Perhaps a place to start would be an explanation of what he means by “disenfranchisement.” For example, I’m not sure that a person who doesn’t vote because the registration line is too long should be recorded as a “lost vote.” Does Sen. Kerry think that non-voter was “disenfranchised”? Can one “disenfranchise” oneself by not voting or by improperly marking a ballot? Charging that over a million blacks were “disenfranchised” sounds like a charge that there was a massive, nationwide violation of the Voting Rights Act. Does Sen. Kerry believe that was the case?

My guess is that Kerry would say there was not such a nationwide violation, but he’d phrase it in such a way that one could believe there indeed was.

Be sure to read John’s examination of “lost votes” in the 2000 election, as well as his dissection of the U.S. Commission on Civil Rights’ findings on same.

UPDATE: Oh, That Liberal Media reader John Matthews wrote to OTLM with a letter he sent to the WaPo ombudsman regarding their coverage of this Kerry claim (you can read it here). He also sent me an e-mail which gives more detail to the “one million disenfranchised” claim: “The creator of the 1 million blacks disenfranchised statement is Greg Palast. You may know of him,” he says.

Yep, I’ve heard of him, alright.
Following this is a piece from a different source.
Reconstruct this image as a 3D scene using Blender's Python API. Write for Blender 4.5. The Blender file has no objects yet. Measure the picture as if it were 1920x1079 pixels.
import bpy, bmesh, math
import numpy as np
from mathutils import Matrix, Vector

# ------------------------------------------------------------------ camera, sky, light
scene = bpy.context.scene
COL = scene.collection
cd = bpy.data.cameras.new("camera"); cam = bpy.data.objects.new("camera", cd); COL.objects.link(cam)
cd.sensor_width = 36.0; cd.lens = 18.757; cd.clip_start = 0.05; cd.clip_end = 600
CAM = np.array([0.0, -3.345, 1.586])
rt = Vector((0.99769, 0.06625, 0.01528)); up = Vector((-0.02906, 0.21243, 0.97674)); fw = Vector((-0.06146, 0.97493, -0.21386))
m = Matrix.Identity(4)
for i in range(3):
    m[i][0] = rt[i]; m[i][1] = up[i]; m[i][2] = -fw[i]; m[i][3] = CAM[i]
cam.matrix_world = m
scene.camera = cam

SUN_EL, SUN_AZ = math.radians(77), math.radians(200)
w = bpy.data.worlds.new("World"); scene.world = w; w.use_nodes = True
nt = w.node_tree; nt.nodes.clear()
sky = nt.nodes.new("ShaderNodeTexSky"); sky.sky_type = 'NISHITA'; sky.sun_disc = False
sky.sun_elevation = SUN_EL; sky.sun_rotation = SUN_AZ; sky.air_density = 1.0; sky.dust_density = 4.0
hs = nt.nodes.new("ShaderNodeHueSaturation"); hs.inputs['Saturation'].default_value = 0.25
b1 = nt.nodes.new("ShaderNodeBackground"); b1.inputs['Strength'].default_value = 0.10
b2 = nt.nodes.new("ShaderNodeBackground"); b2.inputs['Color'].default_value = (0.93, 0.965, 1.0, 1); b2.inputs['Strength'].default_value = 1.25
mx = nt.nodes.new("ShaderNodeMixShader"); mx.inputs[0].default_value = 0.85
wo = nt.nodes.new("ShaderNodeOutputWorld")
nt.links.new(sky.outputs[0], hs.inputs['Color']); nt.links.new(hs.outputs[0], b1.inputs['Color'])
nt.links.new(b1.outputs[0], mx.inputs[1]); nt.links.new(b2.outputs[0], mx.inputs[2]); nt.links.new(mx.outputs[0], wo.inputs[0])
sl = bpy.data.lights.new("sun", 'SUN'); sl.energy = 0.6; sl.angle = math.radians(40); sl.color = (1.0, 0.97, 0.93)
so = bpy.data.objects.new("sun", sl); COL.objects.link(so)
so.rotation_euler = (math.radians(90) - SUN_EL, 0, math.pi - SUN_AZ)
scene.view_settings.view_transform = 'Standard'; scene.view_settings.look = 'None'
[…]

A comment on a post I made at OTLM said that Palast “has been maligned but not contradicted.” Is that so? Matthews provides just such a contradiction:

This (Palast’s claim) ignores a whole host of reasons that may have contributed to higher spoilage rates in certain counties including literacy rates, voter error and standard machine error (which can’t possibly discriminate based on race).

Dr. John Lott conducted a precinct-level analysis of disqualified ballots in Florida for USA Today that took into account data from 1996 and 2000 as well as demographic information. Lott found that a rise in a county’s black population over time did not result in a similar rise in the rate of ballot spoilage, suggesting that race was not the causal factor at work.

(Ironically, Lott also discovered that the group most affected by ballot disqualification in Florida in 2000 was not African-American Democrats, but African-American Republicans. Though obviously a smaller percentage of the black voting population, they were 50 times more likely to have their ballot thrown out in 2000. Go figure.)

Palast’s ridiculous charge of a “apartheid vote-counting system” with partisan motivations also crumbles when one stops to point out the obvious: the officials in charge of the counties in Florida that experienced the highest rates of spoilage were Democrats, and in some cases African-American Democrats. (Emphasis mine.)

In addition, Abigail Thernstrom and Russell Redenbaugh wrote in dissent to the U.S. Civil Rights Commission report:

The majority report lays the blame for the supposed “disenfranchisement” of black voters at the feet of state officials—particularly Governor Jeb Bush and Secretary of State Katherine Harris. In fact, however, elections in Florida are the responsibility of 67 county supervisors of election. And, interestingly, in all but one of the 25 counties with the highest spoilage rates, the election was supervised by a Democrat—the one exception being an official with no party affiliation.

The majority report argues that much of the spoiled ballot problem was due to voting technology. But elected Democratic Party officials decided on the type of machinery used, including the optical scanning system in Gadsden County, the state’s only majority-black county and the one with the highest spoilage rate.